Valuing Freedoms: Sen's Capability Approach and Poverty Reduction

FROM THE PUBLISHER

"Alkire examines how Nobel Prize-Winning economist Amartya Sen's capability approach can be coherently - and practically - put to work in participatory poverty reduction activities. Sen argues that economic development should expand 'valuable' capabilities. Alkire probes how we identify what is valuable." "Sen deliberately left the capability approach 'incomplete' in order to ensure its relevance to persons and cultures with different understandings of the good. Part I proposes a framework for identifying valuable capabilities that retain this 'fundamental' incompleteness and space for individual and cultural diversity.

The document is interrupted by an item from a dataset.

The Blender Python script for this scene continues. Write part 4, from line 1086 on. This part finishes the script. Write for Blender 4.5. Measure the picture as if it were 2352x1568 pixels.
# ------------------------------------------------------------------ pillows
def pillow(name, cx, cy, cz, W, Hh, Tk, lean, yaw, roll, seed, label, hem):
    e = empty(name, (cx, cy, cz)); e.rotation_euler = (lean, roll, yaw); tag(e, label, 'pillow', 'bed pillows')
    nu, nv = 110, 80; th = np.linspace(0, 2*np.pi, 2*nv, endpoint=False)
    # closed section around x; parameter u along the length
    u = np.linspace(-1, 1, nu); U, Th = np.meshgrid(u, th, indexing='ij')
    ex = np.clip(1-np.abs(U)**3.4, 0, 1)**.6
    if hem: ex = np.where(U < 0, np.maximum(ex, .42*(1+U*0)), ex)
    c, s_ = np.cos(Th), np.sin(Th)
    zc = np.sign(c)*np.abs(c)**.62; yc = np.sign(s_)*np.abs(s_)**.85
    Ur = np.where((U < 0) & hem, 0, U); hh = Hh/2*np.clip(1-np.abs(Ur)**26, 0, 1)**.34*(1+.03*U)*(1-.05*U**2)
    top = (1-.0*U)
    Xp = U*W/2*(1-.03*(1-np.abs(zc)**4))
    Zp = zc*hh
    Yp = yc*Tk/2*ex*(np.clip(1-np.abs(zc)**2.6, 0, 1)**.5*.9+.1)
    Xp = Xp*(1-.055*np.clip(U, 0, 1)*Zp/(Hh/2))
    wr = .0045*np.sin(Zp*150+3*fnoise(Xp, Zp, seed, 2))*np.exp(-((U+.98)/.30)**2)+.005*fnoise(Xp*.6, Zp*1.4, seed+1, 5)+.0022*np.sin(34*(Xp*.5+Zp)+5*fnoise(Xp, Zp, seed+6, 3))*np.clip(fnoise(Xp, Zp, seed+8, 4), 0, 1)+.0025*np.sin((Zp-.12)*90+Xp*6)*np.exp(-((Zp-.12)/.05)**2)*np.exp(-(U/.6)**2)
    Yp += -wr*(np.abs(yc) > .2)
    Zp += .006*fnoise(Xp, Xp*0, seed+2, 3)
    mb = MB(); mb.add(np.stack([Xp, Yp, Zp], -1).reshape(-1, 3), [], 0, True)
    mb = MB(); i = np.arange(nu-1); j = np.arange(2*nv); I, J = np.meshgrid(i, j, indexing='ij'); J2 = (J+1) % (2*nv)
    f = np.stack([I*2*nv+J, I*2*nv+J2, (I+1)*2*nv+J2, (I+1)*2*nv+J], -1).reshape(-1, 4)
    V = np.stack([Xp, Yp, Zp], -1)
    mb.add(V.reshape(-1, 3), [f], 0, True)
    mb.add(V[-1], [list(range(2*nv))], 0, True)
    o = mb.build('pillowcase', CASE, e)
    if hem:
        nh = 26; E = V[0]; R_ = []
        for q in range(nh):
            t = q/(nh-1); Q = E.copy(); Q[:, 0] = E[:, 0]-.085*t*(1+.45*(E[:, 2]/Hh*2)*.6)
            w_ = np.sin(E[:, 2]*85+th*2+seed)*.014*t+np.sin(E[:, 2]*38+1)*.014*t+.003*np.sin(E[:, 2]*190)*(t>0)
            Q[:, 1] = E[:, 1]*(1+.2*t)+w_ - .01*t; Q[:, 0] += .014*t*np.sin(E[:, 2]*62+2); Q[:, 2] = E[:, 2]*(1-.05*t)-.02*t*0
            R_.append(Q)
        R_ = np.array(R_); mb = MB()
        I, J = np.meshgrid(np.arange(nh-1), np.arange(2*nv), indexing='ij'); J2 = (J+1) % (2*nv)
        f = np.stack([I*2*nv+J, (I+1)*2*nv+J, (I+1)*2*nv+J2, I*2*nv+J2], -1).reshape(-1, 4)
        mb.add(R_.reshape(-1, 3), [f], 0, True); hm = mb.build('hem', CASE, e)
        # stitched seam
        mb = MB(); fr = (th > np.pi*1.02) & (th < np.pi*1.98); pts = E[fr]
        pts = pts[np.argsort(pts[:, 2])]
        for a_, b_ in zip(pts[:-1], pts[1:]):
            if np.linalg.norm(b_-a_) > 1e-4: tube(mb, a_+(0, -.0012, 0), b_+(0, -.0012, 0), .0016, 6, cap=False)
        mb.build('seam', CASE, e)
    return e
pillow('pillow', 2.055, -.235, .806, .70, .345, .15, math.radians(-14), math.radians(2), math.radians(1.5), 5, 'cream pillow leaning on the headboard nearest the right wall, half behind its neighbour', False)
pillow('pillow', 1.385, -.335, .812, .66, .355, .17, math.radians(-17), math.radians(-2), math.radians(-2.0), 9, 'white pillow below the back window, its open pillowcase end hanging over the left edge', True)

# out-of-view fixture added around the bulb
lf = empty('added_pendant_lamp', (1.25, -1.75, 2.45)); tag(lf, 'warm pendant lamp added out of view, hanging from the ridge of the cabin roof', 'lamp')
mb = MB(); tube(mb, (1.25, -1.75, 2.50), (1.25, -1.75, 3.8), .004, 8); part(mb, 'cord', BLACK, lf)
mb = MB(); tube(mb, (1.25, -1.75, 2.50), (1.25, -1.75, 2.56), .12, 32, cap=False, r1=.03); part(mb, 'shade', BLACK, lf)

Drawing on the work of John Finnis and others, Alkire addresses foundational issues regarding the identification and pursuit of 'valuable' dimensions of human development based in practical reason, then observes that much of the criticism and development arises from negative impacts on social or cultural/religious dimensions that are also deeply valued by the poor. Part I closes with a four-part 'operational definition' of basic capability that bridges 'basic needs', participation, and informed consent." Part II proposes an alternative participatory method for systematically identifying valued changes in participants' capability sets. Three case studies of women's income generation activities in Pakistan - goat-rearing, adult literacy, and rose cultivation - contrast economic cost-benefit analysis of each activity with capable analysis.